Under the French legal system an indictment can be left hanging for years without the person ever being brought to court. It is not uncommon finally for the charges to be dropped or declared void. The victim has no legal recourse.
Formally speaking, there is a presumption of innocence (introduced by legislation of 1992), but in fact, as Paris lawyer Hervé Lehman wrote in Le Figaro on June 12,
“to be indicted is to be marked with an indelible presumption of guilt. If cleared, or the case is dropped three, ten or fifteen years later, it does not wash away the seal of infamy, which is too public, too lasting to disappear entirely.”
In recent years no less than six CEO’s of CAC40 companies have been indicted for various offences. None has been convicted, two cases are ongoing, one case was declared void and three of the six were cleared.
What a record for prosecuting authorities! Hervé Lehman listed 16 cases in which 12 politicians were indicted in the past 20 years, of which 12 cases were finally declared void, there were four not guilty verdicts and there were no convictions. (The list was not exhaustive: there have been other cases in which politicians were convicted, including suspended prison sentences for former prime minister Alan Juppé and former President Jacques Chirac.)
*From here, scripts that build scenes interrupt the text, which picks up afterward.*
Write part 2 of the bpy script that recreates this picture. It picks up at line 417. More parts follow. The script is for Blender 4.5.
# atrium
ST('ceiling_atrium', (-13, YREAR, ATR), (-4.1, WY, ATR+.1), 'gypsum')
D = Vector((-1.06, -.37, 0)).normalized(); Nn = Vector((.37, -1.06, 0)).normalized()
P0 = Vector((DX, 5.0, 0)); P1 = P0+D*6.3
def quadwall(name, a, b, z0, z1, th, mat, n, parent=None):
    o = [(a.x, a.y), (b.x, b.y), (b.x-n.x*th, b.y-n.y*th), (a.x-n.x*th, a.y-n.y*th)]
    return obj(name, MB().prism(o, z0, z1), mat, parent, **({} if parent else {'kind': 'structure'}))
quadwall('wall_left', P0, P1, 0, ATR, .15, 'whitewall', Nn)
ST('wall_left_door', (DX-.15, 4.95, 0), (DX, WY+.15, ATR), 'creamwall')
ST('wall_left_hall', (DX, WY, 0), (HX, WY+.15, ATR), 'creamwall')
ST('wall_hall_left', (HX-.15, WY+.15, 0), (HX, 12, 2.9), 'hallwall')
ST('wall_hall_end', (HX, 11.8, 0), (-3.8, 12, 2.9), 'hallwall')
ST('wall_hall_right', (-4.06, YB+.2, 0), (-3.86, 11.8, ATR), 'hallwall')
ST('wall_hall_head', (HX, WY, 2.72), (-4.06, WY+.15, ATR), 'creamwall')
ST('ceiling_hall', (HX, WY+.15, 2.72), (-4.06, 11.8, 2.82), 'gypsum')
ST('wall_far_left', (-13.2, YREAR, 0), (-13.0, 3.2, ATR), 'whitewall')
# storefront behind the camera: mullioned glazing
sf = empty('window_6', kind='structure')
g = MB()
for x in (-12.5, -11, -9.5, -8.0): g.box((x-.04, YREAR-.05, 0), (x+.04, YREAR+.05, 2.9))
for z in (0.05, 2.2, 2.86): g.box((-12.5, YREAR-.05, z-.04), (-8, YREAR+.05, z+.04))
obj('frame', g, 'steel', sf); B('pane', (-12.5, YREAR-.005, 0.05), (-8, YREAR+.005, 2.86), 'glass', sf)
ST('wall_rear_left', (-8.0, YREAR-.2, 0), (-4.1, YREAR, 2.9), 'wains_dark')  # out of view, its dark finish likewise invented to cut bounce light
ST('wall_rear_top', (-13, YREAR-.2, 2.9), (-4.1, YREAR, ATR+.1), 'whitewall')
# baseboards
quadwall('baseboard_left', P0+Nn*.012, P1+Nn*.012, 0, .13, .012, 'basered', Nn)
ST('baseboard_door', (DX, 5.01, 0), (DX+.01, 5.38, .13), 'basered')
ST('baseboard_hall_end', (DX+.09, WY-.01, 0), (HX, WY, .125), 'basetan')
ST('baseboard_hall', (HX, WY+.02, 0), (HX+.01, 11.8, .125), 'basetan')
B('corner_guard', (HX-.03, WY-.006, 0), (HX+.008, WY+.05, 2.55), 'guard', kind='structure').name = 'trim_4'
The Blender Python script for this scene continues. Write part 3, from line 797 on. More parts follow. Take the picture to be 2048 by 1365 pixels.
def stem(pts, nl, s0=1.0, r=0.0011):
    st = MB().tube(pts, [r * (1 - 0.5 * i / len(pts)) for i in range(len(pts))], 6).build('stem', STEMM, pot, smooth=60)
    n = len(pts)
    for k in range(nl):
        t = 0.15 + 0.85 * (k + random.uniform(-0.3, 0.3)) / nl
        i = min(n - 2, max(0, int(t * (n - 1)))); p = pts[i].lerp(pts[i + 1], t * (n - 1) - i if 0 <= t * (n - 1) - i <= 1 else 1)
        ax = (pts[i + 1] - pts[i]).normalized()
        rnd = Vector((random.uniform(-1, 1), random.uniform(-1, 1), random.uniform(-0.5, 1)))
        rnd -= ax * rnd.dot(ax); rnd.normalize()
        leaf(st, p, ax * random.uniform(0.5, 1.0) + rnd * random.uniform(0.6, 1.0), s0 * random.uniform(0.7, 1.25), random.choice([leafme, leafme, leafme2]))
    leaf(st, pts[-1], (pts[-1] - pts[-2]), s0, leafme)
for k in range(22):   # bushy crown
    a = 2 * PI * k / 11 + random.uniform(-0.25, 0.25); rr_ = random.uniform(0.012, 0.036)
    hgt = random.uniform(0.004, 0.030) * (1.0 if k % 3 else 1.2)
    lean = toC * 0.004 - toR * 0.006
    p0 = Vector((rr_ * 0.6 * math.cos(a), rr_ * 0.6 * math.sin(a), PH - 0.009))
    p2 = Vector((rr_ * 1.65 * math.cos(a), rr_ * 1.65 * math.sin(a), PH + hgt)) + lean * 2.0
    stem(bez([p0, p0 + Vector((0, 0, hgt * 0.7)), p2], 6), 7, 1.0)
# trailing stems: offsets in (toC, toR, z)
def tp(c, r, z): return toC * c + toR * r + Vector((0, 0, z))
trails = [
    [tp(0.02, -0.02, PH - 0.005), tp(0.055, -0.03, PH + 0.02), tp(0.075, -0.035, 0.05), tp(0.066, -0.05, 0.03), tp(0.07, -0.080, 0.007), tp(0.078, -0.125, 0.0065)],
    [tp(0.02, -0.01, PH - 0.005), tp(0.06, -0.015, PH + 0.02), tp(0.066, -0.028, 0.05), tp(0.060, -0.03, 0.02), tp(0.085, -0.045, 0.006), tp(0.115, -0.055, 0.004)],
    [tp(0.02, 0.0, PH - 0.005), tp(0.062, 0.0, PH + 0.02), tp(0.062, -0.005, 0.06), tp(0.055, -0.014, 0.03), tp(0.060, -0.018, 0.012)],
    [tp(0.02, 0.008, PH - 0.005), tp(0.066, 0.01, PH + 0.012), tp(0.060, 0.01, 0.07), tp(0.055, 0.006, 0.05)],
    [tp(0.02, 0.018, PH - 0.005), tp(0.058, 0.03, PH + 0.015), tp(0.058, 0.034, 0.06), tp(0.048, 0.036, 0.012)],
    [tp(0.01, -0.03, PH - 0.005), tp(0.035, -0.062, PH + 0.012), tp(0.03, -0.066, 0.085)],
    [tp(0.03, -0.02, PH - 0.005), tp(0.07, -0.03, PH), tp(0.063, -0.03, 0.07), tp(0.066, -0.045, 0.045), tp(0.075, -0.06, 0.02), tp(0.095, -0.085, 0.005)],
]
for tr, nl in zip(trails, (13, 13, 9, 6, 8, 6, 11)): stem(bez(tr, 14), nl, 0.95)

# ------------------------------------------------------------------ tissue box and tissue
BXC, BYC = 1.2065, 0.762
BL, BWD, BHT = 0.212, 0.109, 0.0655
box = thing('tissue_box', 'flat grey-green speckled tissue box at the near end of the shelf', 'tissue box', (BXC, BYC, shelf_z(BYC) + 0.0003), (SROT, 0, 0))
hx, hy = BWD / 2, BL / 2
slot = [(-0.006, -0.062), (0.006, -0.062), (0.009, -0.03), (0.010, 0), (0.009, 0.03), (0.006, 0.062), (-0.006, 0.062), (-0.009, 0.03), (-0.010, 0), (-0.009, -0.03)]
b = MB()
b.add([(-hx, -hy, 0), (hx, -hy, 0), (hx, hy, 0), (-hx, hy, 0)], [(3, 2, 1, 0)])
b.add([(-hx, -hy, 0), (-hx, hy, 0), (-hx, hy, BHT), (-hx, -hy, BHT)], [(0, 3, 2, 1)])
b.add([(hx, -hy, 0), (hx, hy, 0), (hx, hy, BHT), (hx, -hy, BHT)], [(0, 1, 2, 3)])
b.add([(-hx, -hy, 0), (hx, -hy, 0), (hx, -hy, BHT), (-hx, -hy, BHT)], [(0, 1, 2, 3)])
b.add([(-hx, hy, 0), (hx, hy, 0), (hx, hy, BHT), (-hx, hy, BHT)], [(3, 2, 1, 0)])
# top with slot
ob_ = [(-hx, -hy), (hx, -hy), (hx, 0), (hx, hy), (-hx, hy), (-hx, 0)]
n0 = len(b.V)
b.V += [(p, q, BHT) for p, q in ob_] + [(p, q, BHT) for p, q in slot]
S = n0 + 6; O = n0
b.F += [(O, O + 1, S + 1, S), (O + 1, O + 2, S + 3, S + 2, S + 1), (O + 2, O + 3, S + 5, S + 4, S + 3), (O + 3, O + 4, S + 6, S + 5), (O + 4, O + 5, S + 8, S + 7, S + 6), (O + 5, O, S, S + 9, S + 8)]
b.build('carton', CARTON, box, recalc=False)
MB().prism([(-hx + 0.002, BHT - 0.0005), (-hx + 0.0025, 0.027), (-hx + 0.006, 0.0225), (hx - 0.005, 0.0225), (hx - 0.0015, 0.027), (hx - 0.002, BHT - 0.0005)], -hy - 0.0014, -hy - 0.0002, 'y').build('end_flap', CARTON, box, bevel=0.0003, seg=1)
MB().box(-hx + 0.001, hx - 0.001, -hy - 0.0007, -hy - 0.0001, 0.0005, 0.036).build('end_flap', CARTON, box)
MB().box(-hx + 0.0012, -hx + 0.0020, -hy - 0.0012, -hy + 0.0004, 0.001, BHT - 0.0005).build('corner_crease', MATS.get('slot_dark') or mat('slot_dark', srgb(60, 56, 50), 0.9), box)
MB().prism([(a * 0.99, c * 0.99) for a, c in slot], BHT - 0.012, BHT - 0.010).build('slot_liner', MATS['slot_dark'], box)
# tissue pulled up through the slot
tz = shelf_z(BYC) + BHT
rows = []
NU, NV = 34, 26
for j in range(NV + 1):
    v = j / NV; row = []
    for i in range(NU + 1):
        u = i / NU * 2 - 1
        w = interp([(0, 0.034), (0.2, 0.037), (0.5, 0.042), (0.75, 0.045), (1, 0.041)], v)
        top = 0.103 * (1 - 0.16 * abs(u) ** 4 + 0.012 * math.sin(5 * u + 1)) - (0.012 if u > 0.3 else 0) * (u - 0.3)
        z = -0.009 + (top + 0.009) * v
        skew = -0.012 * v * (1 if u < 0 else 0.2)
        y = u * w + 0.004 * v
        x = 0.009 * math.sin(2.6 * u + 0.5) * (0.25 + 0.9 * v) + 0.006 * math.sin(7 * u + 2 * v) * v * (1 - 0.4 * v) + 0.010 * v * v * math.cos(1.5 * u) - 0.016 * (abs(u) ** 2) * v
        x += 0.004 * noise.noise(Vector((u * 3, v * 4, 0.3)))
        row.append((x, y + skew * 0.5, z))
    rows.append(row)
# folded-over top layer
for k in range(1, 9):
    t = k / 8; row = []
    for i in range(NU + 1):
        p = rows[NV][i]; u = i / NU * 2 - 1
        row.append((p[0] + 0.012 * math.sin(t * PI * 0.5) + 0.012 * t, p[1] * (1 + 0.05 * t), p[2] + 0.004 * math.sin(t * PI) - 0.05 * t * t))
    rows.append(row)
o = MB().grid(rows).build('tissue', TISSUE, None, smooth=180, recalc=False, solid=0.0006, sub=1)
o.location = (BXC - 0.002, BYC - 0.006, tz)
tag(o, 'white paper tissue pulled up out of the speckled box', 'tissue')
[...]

If one is of a conspiratorial frame of mind, one can imagine, especially in cases where politics are involved and the prosecution becomes convinced that corruption in high places needs their urgent attention, that that an indictment is as good as a guilty verdict to destroy the supposed conspiracy.
Because of the political background and implications to the Tapie arbitration case, it is one in which questions about the judgement of the police and prosecuting magistrates, and the influence of political bias or pressures, are bound to arise.
Francois Bayrou, respected veteran centrist politician and perennial presidential candidate, argues that in this case the state – that is to say those who were responsible for taking the decision to send the case to arbitration – conspired to defraud the state, but he admits that he does not know for what motive.
According to the reports in Le Figaro and Le Monde, the lines of inquiry being pursued by he magistrates are:
- to trace the chain of responsibility for the decision to go to arbitration: was it taken by the Ministry of Finance, or was it taken by the Ministry of Finance on instruction by or the urging of President Nicolas Sarkozy’s office or the president himself, and if so why;
- what were the relations were between all the people involved in this decision (Pierre Richard managed the arbitration file for Christine Lagarde which means that he worked with Jean-Francois Rocchi, manager of the Tapie business estate that was the subject of arbitration); and
- the magistrates are looking at procedural irregularities and the reasons for them. Christine Lagarde, now CEO of the IMF, has argued from the beginning that the decision was taken to save the state money on pursuing the case through the courts, possibly for years to come, as well as from the possibility that the courts would finally increase the award to Tapie (the arbitrators did just this).
Ms. Lagarde was questioned about this case by investigating magistrates for two days in May, but she was not indicted.